Für die Frage 16 oder 19 Prozent Mehrwertsteuer ist beim schlüsselfertigen Hausbau der Zeitpunkt der Schlussrechnung entscheidend, betont Burkhard Witte, Vertriebsleiter bei Bauträger Bethel/Viebrockhaus. Viebrock verkauft schlüsselfertige Massivhäuser. »Diese Konsequenz ist vielen Bürgern nicht klar«, ist Wittes Eindruck. Anders sehe es aus, wenn Gewerke einzeln ausgeschrieben und separat abgerechnet werden: Sind etwa Keller und Rohbau noch in diesem Jahr fertigt, sind noch 16 Prozent Steuer fällig. Fliesenleger und Heizungsbauer, die erst 2007 ihre Arbeit erledigt haben, verlangen bereits 19 Prozent.
Wer sich dagegen für eine Gebrauchtimmobilie entscheidet, zahlt keine Mehrwertsteuer, sondern nur 3,5 Prozent Grunderwerbssteuer. Auch der Kauf eines Grundstücks ist mehrwertsteuerfrei, erläutert Stracke.
Über eine »Sonderkonjunktur« freut sich auch der Mindener Fertighaushersteller Kampa. »Wir sind voll ausgelastet«, sagt Vorstand Elmar Schmidt. Allein im ersten Quartal dieses Jahres ist der Auftragsbestand bei Kampa um 74 Prozent auf 58 Millionen Euro gestiegen. Als Grund dafür nennt Schmidt auch die Trendwende auf dem Zinsmarkt im September vergangenen Jahres. Allein von Januar bis Juli dieses Jahres seien die Hypothekenzinsen bei zehnjähriger Laufzeit um 0,7 Prozent gestiegen. »Häuslebauer geraten zunehmend unter Druck, ehe ihnen die Zinsen weglaufen.« Mittlerweile pendeln die Konditionen für Darlehen mit zehnjähriger Zinsbindung zwischen 4,2 und 4,5 Prozent.

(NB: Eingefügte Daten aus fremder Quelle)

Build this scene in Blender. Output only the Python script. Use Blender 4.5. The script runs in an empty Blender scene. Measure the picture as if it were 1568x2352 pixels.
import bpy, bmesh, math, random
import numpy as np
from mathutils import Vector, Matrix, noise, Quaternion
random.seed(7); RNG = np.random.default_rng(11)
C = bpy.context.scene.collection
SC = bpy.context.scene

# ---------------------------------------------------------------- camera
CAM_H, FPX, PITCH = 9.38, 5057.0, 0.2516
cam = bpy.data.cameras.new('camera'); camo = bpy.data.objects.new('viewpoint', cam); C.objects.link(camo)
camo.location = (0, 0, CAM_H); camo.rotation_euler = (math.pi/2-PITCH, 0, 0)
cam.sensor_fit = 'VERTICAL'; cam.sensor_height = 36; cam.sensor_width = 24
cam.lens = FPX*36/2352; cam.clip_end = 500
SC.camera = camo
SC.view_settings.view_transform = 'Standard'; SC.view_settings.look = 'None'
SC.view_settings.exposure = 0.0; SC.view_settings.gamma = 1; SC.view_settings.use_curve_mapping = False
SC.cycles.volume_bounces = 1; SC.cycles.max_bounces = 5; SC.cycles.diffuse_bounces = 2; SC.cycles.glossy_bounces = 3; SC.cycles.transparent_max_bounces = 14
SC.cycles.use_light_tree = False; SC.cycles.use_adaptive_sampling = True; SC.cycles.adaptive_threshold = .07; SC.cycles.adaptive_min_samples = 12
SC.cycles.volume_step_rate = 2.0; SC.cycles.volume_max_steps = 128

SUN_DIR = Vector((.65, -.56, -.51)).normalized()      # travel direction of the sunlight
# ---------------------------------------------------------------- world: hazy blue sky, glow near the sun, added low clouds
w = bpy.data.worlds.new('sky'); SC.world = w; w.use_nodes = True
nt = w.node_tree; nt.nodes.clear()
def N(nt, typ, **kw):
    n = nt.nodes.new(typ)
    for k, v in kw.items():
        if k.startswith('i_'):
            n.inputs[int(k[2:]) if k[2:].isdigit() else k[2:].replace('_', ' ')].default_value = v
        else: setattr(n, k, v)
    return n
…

Neben dem Zinseffekt habe auch die geplante Mehrwertsteuererhöhung beim Auftragseingang nochmals »aufs Gaspedal gedrückt«, sagt Schmidt. Allerdings betont der Kampa-Chef auch: »Was jetzt an Aufträgen hereinkommt, ist für das Jahr 2007.« Dann dürfte das Bauen aufgrund von Lohnsteigerungen und Materialpreiserhöhungen ohnehin teurer werden, ergänzt Burkhard Witte.
Wichtig ist, die Finanzierung auf sichere Füße zu stellen und nicht zu knapp zu kalkulieren, betont Thomas Hentschel, Experte für Baufinanzierungen bei der Verbraucherzentrale NRW. Von Anzeigen, die mit der Mehrwertsteuer werben, sollte man sich nicht beeindrucken lassen und auf keinen Fall etwas überstürzen.